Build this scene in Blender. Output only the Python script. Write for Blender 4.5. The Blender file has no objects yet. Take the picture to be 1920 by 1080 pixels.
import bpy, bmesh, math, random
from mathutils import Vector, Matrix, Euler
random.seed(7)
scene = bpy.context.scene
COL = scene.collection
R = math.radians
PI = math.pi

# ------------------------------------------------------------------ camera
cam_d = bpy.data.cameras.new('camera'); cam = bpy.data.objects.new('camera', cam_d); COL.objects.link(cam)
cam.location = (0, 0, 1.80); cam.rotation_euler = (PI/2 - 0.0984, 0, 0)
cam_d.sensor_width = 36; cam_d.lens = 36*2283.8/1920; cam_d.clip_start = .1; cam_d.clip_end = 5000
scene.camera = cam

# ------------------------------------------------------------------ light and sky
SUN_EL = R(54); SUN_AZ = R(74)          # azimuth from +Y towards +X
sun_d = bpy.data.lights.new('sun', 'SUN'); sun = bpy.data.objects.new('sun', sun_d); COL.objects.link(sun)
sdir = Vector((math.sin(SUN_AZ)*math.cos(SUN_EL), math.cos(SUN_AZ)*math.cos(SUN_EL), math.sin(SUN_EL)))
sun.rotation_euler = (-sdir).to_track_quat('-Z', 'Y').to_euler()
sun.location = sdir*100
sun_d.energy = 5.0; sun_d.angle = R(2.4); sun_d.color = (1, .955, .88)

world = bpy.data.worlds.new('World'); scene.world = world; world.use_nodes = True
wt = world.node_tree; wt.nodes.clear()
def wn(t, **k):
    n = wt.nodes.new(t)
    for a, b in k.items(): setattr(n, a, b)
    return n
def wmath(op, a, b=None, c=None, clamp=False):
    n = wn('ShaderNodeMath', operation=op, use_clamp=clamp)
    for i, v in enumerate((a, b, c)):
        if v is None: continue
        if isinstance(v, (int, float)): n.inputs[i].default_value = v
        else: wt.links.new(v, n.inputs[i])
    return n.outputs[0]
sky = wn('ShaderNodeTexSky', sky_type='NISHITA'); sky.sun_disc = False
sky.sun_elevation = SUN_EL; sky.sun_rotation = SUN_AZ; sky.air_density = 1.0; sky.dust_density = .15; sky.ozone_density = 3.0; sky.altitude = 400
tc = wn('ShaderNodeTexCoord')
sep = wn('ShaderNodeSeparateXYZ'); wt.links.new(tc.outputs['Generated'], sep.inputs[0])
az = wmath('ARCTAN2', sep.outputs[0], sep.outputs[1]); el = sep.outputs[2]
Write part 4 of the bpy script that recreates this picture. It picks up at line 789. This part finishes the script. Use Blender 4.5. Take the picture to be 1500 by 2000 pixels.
——————————
*What is being asked*
Check every line of the listing for the string "pixels" and report how many lines have it, as a number alone.

*Problem solution*
2